The Parliamentary Select Committee on Lands and Forestry has said it will hold consultations with actors in the country’s forest sector to address the rosewood challenge confronting the savannah regions of the country.
Mr Francis Manu-Adabor, Chairman of the Parliamentary Select-Committee on Lands and Forestry, who announced this at Mole, said a statement on the rosewood situation came up on the floor of Parliament, where it was referred to the Committee to study.
Mr Manu-Adabor, who is also Member of Parliament for Ahafo Ano South East Constituency, was speaking to the press at Mole after leading members of the Committee to tour institutions under the Committee in the Northern Region to acquaint themselves with their challenges and how best to resolve them.
Institutions visited included the Northern Regional Office of the Forestry Commission, Northern Regional Office of the Administrator of Stool Lands and the Mole National Park.
Records indicate that within a period of nine years (2004 to 20-13), 110,000 cubic metres of rosewood were felled in the country, a level described as unsustainable as the tree takes a minimum of 40 years to regenerate.
Whiles there is a ban on harvesting of rosewood in the country, the Ministry of Lands and Natural Resources continues to license companies to transport lumbered rosewood from the savannah regions where the companies later export the wood.

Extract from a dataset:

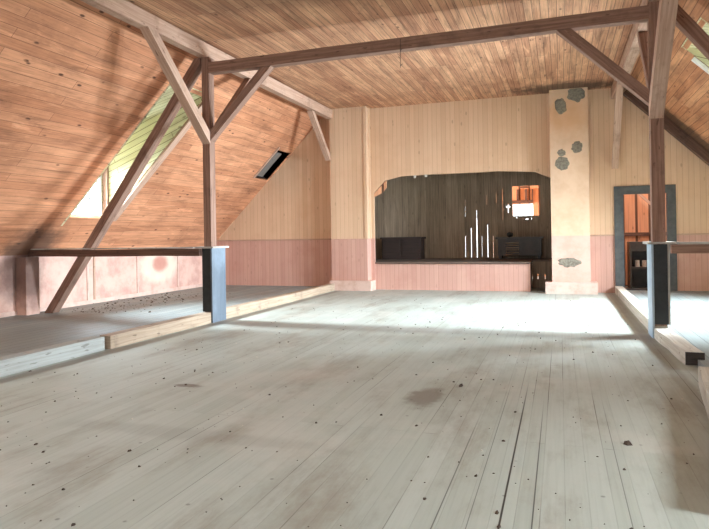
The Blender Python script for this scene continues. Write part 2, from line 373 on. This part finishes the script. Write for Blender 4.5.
# ------------------------------------------------------------------ dormers and their windows
def dormer(side, span, n, tone, xt=-5.62):
    X = (lambda x: x) if side == 'left' else MX
    y0, y1 = span
    zt = xt+9.21; zf = zt-(xt+7.72)*.26
    tri = [(-7.74, 1.47), (xt+.04, zt+.04), (xt-.04, zt+.07), (-7.74, zf+.03)]
    uvf = lambda q: ((q.x if side == 'left' else -q.x)*.93+q.z*.36, q.z*.93-(q.x if side == 'left' else -q.x)*.36)
    prism('wall_dormer_%s_near_%d' % (side, n), [(X(x), y0+.004, z) for x, z in tri], (0, -.04, 0), tone, kind='structure', uvf=uvf)
    prism('wall_dormer_%s_far_%d' % (side, n), [(X(x), y1-.004, z) for x, z in tri], (0, .04, 0), tone, kind='structure', uvf=uvf)
    prism('ceiling_dormer_%s_%d' % (side, n), [(X(xt+.06), y0-.04, zt+.05), (X(-7.8), y0-.04, zf), (X(-7.8), y1+.04, zf), (X(xt+.06), y1+.04, zt+.05)], (0, 0, .05), tone, kind='structure', uvf=lambda q: (q.x, q.y))
    sg = -1 if side == 'left' else 1
    grid_wall('wall_dormer_%s_front_%d' % (side, n), lambda a, b, d: Vector((X(-7.72)+sg*d, a, b)), (y0-.04, y1+.04), (1.51, zf+.05), [(y0+.03, y1-.05, 1.6, 2.55)], .05, tone)
    wn = thing('window_%d' % n, (X(-7.72), (y0+y1)/2, 1.6), None, None, kind='structure')
    a, b = y0+.03, y1-.05; xf = X(-7.745)
    bm = bmesh.new()
    for (ya, yb, za, zb) in ((a, a+.05, 1.6, 2.55), (b-.06, b, 1.6, 2.55), (a, b, 1.6, 1.64), (a, b, 2.5, 2.55)):
        add_box(bm, (xf-.03, ya, za), (xf+.03, yb, zb))
    link('window_frame', bm, M['white'], wn)
    bm = bmesh.new()
    for q in (1, 2):
        y = a+(b-a)*q/3; add_box(bm, (xf-.012, y-.009, 1.63), (xf+.012, y+.009, 2.51))
    add_box(bm, (xf-.012, a+.04, 1.95), (xf+.012, b-.04, 1.965)); add_box(bm, (xf-.012, a+.04, 2.25), (xf+.012, b-.04, 2.265))
    link('muntin_grid', bm, M['greypaint'], wn)
    box('pane', (xf-.003, a+.04, 1.63), (xf+.003, b-.04, 2.51), M['glass'], wn, bev=0)
    # stud beside the window, sill board, trim boards along the opening
    xs_ = sorted((X(-7.70), X(-7.60)))
    box('trim_stud_%d' % n, (xs_[0], y1-.05, 1.62), (xs_[1], y1-.002, zf), M['beam'], kind='structure')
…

Mr Manu-Adabor said the Forestry Commission in the Northern Region has briefed members of the Committee on the rosewood situation in the region adding the Committee would also meet with the Minister of Lands and Natural Resources and the Forestry Commission in Accra to see how best to reduce the menace
He described the situation as complex saying the chiefs, communities and companies were involved in felling the trees adding the Committee would also visit the Upper East and Upper West Regions to apprise itself about the situation.
He spoke about the conditions of work of the Forestry Commission and the Administrator of Stool Lands in the region assuring that the Committee would make a case for the offices to be equipped to improve their operations.